Your task:
In the listing below, locate the line containing "11), kind='stuff', smooth=True)" and the line containing "V = np.stack([A". Output both of them and every line between, exactly as written, and nothing more.

Data provided:

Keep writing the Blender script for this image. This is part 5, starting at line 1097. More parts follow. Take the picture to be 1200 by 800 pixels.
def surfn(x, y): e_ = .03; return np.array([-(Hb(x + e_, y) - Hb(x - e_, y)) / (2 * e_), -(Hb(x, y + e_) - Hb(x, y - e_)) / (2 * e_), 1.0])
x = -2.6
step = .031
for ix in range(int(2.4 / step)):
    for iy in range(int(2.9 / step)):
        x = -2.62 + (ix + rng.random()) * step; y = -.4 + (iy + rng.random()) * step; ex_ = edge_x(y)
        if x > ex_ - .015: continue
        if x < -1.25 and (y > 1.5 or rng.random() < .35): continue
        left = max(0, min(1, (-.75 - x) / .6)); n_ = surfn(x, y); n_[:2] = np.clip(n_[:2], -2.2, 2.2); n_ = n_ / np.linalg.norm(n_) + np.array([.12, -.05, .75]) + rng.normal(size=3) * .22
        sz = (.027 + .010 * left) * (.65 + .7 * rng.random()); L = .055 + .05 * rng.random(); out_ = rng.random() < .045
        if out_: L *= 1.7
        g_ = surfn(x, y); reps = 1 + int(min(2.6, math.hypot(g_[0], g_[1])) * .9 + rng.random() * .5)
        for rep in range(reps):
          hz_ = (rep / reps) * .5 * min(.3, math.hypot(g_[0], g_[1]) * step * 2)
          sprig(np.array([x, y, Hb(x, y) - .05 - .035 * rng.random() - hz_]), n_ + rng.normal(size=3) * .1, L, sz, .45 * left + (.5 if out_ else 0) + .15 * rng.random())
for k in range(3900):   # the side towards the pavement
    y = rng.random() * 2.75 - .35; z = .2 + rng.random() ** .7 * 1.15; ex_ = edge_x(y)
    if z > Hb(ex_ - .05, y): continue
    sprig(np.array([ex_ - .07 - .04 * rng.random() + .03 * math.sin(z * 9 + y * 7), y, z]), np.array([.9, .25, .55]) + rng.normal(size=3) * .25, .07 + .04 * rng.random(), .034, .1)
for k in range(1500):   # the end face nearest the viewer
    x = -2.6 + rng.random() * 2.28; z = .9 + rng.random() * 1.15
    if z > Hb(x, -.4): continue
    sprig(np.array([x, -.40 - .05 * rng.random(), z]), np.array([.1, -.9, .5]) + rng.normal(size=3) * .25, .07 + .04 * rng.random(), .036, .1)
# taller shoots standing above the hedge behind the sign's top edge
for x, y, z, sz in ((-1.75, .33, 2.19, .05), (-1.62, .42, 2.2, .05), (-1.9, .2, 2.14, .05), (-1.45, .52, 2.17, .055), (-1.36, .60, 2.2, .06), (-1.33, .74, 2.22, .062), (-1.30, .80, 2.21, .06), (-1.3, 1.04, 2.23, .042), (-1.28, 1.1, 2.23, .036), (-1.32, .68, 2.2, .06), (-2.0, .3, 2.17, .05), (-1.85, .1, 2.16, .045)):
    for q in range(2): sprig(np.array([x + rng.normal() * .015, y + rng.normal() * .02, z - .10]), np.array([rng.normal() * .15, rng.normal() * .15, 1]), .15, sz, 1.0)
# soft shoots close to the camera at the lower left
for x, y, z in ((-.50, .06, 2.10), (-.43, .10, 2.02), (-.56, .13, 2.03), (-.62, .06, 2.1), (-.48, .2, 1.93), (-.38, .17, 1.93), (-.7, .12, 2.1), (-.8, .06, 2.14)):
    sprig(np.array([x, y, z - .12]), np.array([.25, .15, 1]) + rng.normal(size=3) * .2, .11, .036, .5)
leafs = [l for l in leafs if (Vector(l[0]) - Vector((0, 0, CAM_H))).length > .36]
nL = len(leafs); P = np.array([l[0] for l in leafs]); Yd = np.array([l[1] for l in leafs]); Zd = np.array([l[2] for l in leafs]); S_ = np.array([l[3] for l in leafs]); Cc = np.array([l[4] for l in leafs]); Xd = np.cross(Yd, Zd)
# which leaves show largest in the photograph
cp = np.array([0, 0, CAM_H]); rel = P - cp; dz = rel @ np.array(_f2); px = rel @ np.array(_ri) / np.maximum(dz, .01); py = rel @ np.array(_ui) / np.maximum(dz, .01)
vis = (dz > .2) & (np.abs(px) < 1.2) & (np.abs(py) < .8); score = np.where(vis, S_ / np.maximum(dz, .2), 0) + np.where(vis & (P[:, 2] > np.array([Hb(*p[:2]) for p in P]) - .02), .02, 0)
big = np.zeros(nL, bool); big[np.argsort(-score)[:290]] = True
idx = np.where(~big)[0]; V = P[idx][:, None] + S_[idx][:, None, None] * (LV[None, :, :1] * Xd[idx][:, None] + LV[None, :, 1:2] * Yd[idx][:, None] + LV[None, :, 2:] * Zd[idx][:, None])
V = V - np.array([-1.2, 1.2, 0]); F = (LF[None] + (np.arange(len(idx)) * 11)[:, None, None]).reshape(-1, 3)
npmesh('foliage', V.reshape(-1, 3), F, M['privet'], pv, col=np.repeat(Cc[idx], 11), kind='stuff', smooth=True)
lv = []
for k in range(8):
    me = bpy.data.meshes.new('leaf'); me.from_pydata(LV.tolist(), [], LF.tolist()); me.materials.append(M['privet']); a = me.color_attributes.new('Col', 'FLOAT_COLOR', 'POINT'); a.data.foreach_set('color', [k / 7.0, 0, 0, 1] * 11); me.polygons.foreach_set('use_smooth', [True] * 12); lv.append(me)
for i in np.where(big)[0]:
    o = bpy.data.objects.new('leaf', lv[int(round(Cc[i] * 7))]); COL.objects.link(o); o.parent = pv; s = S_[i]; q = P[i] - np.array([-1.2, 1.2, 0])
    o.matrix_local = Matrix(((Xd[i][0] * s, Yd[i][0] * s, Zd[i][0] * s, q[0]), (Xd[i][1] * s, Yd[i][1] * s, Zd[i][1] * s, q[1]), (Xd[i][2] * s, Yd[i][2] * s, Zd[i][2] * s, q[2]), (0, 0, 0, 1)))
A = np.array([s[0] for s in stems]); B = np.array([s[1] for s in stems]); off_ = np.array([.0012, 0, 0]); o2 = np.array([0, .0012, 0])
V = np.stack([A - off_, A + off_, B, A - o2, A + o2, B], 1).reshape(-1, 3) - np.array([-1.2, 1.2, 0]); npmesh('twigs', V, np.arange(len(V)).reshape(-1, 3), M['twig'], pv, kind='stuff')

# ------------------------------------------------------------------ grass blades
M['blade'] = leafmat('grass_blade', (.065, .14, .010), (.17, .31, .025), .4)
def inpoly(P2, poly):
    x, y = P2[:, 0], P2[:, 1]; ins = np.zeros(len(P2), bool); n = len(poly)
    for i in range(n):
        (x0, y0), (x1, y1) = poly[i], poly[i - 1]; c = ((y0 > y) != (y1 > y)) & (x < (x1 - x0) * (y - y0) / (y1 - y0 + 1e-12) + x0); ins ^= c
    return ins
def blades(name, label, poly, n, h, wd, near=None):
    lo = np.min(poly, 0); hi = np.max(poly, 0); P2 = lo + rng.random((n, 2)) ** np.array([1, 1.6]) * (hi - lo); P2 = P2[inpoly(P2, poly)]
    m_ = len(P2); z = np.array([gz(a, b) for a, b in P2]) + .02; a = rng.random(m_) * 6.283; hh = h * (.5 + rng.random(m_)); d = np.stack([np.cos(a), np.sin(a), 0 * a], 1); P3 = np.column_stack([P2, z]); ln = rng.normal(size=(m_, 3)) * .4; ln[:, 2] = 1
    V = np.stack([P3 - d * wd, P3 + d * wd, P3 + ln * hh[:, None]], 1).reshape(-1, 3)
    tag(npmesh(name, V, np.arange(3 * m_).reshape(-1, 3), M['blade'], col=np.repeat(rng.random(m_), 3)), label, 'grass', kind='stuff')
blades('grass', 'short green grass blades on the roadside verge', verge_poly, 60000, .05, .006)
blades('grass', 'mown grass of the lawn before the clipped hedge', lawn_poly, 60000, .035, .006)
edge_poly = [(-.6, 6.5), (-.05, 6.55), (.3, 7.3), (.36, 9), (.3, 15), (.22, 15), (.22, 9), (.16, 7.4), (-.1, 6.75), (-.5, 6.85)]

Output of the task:
npmesh('foliage', V.reshape(-1, 3), F, M['privet'], pv, col=np.repeat(Cc[idx], 11), kind='stuff', smooth=True)
lv = []
for k in range(8):
    me = bpy.data.meshes.new('leaf'); me.from_pydata(LV.tolist(), [], LF.tolist()); me.materials.append(M['privet']); a = me.color_attributes.new('Col', 'FLOAT_COLOR', 'POINT'); a.data.foreach_set('color', [k / 7.0, 0, 0, 1] * 11); me.polygons.foreach_set('use_smooth', [True] * 12); lv.append(me)
for i in np.where(big)[0]:
    o = bpy.data.objects.new('leaf', lv[int(round(Cc[i] * 7))]); COL.objects.link(o); o.parent = pv; s = S_[i]; q = P[i] - np.array([-1.2, 1.2, 0])
    o.matrix_local = Matrix(((Xd[i][0] * s, Yd[i][0] * s, Zd[i][0] * s, q[0]), (Xd[i][1] * s, Yd[i][1] * s, Zd[i][1] * s, q[1]), (Xd[i][2] * s, Yd[i][2] * s, Zd[i][2] * s, q[2]), (0, 0, 0, 1)))
A = np.array([s[0] for s in stems]); B = np.array([s[1] for s in stems]); off_ = np.array([.0012, 0, 0]); o2 = np.array([0, .0012, 0])
V = np.stack([A - off_, A + off_, B, A - o2, A + o2, B], 1).reshape(-1, 3) - np.array([-1.2, 1.2, 0]); npmesh('twigs', V, np.arange(len(V)).reshape(-1, 3), M['twig'], pv, kind='stuff')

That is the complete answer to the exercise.